As part of this plan, the emirate hosted the 16th edition of the International Dragon Awards at the Dubai World Trade Centre in August, welcoming about 5,700 attendees. The four-day event saw Chinese insurance and finance companies from 17 countries gather for meetings, networking, events, award ceremonies and sightseeing tours.

Dubai won the bid to host the event in August last year after a two-year investigatory process by the Worldwide Chinese Life Insurance Congress, the organisers of the event.

The emirate is the first city outside the Asia Pacific to host IDA.

Last year, Dubai, along with Abu Dhabi, also hosted a major incentives trip organised by Nu Skin China, which saw around 14,500 of its employees flying into the United Arab Emirates for a 10-day holiday.

Rewarding staff through overseas incentive travels is quite popular in China and hence the Asian country has become Dubai’s main target market for the meetings, incentives, conference and exhibition industry, director of Dubai Business Events Steen Jakobsen told Gulf Business.

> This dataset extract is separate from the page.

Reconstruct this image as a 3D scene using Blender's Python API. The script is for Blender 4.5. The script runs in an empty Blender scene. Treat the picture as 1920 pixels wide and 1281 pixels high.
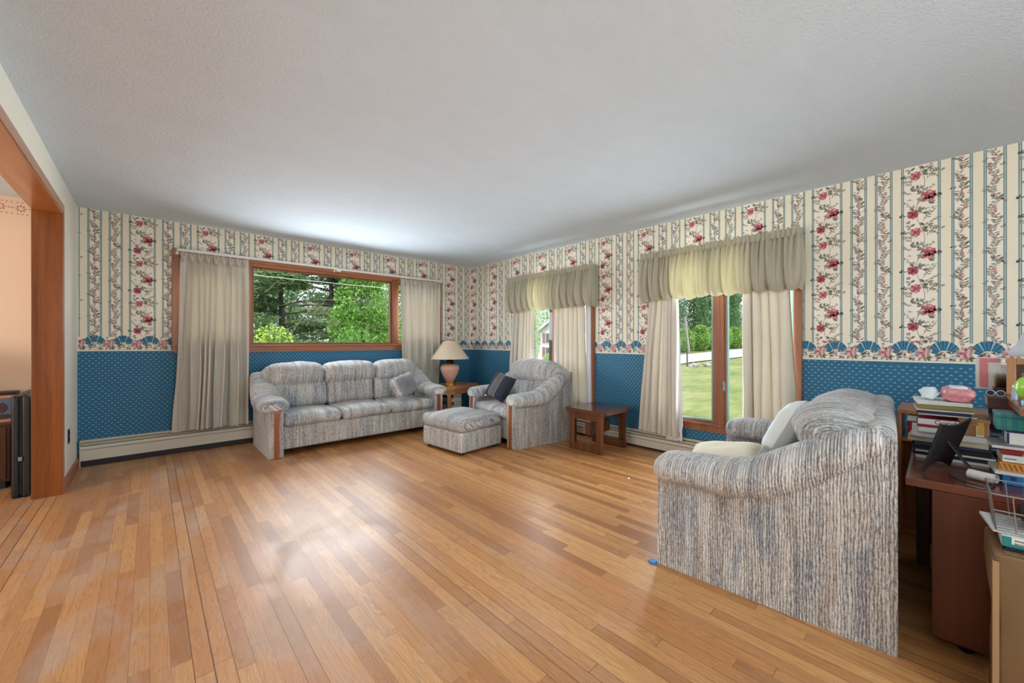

According to estimates, the Chinese MICE industry is estimated to be worth $150bn and it is further growing at 20 per cent annually.

China is already a strong tourism market for Dubai – the Asian country is now the seventh largest source market for the emirate, according to officials.

Overnight visitors numbers from China in the first six months of 2015 reached 241,000 guests, up 25 per cent increase compared to the same period last year.

Even with the devaluation of the Chinese currency, tourism authorities say visitor numbers are still continuing to grow.

“We don’t see a decline in events as most companies organise their events regardless of economic turmoil, whether it’s currency rate fluctuations or the price of oil. The annual meetings that organisations have is their yearly focal point where they get their staff, stakeholders, their partners and clients together; that’s where they generate community awareness about their brand,” Jakobsen explained.

Dubai Tourism is also taking efforts to provide tailored services for Chinese visitors, he said.

“It was an initiative that started last year when we hosted the Nu Skin incentive group. We conducted training for hundreds of Chinese-speaking tour guides so that they could explain about the sites, history and culture of Dubai to the delegates. We have also been working with our hotels and educating them about Chinese visitors, their mentality their culture and their approach,” he added.